MDS
Multi-dimensional scaling of a FluidDataSet
Multidimensional Scaling transforms a DataSet to a lower number of dimensions while trying to preserve the distance relationships between the data points, so that even with fewer dimensions, the differences and similarities between points can still be observed and used effectively.
First, MDS computes a distance matrix by calculating the distance between every pair of points in the dataset. It then positions all the points in the lower number of dimensions (specified by numDimensions
) and iteratively shifts them around until the distances between all the points in the lower number of dimensions is as close as possible to the distances in the original dimensional space.
Unlike the other dimensionality reduction algorithms, MDS does not have a fit
or transform
method, nor does it have the ability to transform data points in buffers. This is essentially because the algorithm needs to do the fit & transform as one process using just the data provided in the source DataSet and therefore incorporating new data points would require a re-fitting of the model.
What makes MDS more flexible than the other dimensionality reduction algorithms in FluCoMa (PCA and UMAP) is that MDS allows for different measures of distance to be used when computing the distance matrix (see the list below). This allows you to explore different ways of measuring the distance of the data points (i.e., comparing their similarity or difference) during the dimensionality reduction process. Exploring different measures of difference may create different musical relationships between points in the data.
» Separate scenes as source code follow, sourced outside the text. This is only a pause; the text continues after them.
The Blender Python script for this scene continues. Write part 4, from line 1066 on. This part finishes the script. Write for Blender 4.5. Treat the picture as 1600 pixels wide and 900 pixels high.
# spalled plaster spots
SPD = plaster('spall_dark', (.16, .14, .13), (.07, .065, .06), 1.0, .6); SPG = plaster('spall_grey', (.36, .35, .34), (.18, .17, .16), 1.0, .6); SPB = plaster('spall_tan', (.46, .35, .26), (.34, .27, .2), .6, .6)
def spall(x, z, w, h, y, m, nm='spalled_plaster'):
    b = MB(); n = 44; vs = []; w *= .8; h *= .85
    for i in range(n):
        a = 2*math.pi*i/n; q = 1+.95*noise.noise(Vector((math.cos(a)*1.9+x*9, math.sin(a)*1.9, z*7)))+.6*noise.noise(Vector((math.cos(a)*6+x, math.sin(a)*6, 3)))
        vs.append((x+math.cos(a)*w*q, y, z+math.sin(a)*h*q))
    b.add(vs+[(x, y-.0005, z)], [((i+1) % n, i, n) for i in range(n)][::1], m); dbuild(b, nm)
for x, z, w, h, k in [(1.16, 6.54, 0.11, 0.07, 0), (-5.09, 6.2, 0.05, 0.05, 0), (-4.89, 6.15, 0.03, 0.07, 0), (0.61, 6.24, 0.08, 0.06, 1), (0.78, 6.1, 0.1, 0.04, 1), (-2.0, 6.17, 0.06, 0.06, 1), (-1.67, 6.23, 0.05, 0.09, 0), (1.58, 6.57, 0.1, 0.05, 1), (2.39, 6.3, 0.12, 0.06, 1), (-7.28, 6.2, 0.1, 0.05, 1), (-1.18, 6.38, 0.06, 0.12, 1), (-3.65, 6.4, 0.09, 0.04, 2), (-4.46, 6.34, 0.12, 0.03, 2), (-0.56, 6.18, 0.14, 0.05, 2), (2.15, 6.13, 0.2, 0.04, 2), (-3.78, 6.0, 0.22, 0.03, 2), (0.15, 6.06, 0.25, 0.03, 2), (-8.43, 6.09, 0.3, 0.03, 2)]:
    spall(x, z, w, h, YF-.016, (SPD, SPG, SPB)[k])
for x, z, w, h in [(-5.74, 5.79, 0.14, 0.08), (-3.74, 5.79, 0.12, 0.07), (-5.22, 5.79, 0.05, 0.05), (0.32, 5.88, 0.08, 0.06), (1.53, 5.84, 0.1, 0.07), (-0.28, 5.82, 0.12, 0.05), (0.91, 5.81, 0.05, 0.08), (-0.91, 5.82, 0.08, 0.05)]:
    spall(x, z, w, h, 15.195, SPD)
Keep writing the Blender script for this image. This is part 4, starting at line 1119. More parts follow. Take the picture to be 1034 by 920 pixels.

Comparing Measures of Distance
Below are different plots of two dimensional representations of the same MFCC analyses (originally in 13 dimensions) using all the distance metrics available in MDS. The colour is arbitrarily assigned so that you can track the location changes of each point in space.
Just by looking at these plots, there’s no real way of knowing which distance measure might be best for a given data set or application, however, using different distance measures will create different lower dimensional representations of data that may have significant musical impacts!
Distance Measures
- Manhattan Distance: The sum of the absolute value difference between points in each dimension. This is also called the Taxicab Metric.
- Euclidean Distance: Square root of the sum of the squared differences between points in each dimension (Pythagorean Theorem). This metric is the default, as it is the most commonly used.
- Squared Euclidean Distance: Square the Euclidean Distance between points. This distance measure more strongly penalises larger distances, making them seem more distant, which may reveal more clustered points.
- Minkowski Max Distance: The distance between two points is reported as the largest difference between those two points in any one dimension. Also called the Chebyshev Distance or the Chessboard Distance.
- Minkowski Min Distance: The distance between two points is reported as the smallest difference between those two points in any one dimension.
- Symmetric Kullback Leibler Divergence: The Symmetric Kullback Leibler Divergence computes the distance between two points by finding the relative entropy when comparing each to the other: given point A, how likely is point B, and, given point B, how likely is point A? These differences sum to create the measured distance between two points. Because the first part of this computation uses the logarithm of the values, using the Symmetric Kullback Leibler Divergence only makes sense with non-negative data.